→ Data shown
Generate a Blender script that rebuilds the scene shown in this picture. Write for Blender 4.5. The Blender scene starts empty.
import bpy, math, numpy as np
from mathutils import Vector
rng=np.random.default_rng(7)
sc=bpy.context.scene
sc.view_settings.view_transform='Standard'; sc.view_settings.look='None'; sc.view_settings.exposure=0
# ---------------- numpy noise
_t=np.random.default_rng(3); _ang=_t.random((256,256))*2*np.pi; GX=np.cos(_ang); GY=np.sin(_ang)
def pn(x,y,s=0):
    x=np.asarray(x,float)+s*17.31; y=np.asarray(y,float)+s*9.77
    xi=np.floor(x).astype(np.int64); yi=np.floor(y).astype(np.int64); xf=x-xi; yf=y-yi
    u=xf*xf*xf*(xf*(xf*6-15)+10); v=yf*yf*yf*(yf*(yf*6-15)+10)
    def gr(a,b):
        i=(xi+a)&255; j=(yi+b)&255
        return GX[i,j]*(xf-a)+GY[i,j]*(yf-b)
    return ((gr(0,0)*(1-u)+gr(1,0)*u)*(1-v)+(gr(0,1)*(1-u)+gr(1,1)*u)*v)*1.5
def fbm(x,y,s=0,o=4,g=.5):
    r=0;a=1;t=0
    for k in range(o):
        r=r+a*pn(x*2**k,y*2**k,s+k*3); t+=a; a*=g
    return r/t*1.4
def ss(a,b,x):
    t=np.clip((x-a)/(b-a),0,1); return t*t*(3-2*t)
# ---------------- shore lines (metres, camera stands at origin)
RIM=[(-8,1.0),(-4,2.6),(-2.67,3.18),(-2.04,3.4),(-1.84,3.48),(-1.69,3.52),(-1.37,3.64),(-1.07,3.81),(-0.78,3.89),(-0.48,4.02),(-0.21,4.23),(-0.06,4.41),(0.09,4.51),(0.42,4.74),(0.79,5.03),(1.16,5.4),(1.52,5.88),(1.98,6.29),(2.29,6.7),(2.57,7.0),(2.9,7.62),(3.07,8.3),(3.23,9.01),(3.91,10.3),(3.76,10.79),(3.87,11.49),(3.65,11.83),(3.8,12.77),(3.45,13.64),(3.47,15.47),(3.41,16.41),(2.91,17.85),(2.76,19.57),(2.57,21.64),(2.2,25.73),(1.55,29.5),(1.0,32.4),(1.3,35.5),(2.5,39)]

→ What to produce
Repeat the material in full, exactly as it stands.

→ Exercise solution
Generate a Blender script that rebuilds the scene shown in this picture. Write for Blender 4.5. The Blender scene starts empty.
import bpy, math, numpy as np
from mathutils import Vector
rng=np.random.default_rng(7)
sc=bpy.context.scene
sc.view_settings.view_transform='Standard'; sc.view_settings.look='None'; sc.view_settings.exposure=0
# ---------------- numpy noise
_t=np.random.default_rng(3); _ang=_t.random((256,256))*2*np.pi; GX=np.cos(_ang); GY=np.sin(_ang)
def pn(x,y,s=0):
    x=np.asarray(x,float)+s*17.31; y=np.asarray(y,float)+s*9.77
    xi=np.floor(x).astype(np.int64); yi=np.floor(y).astype(np.int64); xf=x-xi; yf=y-yi
    u=xf*xf*xf*(xf*(xf*6-15)+10); v=yf*yf*yf*(yf*(yf*6-15)+10)
    def gr(a,b):
        i=(xi+a)&255; j=(yi+b)&255
        return GX[i,j]*(xf-a)+GY[i,j]*(yf-b)
    return ((gr(0,0)*(1-u)+gr(1,0)*u)*(1-v)+(gr(0,1)*(1-u)+gr(1,1)*u)*v)*1.5
def fbm(x,y,s=0,o=4,g=.5):
    r=0;a=1;t=0
    for k in range(o):
        r=r+a*pn(x*2**k,y*2**k,s+k*3); t+=a; a*=g
    return r/t*1.4
def ss(a,b,x):
    t=np.clip((x-a)/(b-a),0,1); return t*t*(3-2*t)
# ---------------- shore lines (metres, camera stands at origin)
RIM=[(-8,1.0),(-4,2.6),(-2.67,3.18),(-2.04,3.4),(-1.84,3.48),(-1.69,3.52),(-1.37,3.64),(-1.07,3.81),(-0.78,3.89),(-0.48,4.02),(-0.21,4.23),(-0.06,4.41),(0.09,4.51),(0.42,4.74),(0.79,5.03),(1.16,5.4),(1.52,5.88),(1.98,6.29),(2.29,6.7),(2.57,7.0),(2.9,7.62),(3.07,8.3),(3.23,9.01),(3.91,10.3),(3.76,10.79),(3.87,11.49),(3.65,11.83),(3.8,12.77),(3.45,13.64),(3.47,15.47),(3.41,16.41),(2.91,17.85),(2.76,19.57),(2.57,21.64),(2.2,25.73),(1.55,29.5),(1.0,32.4),(1.3,35.5),(2.5,39)]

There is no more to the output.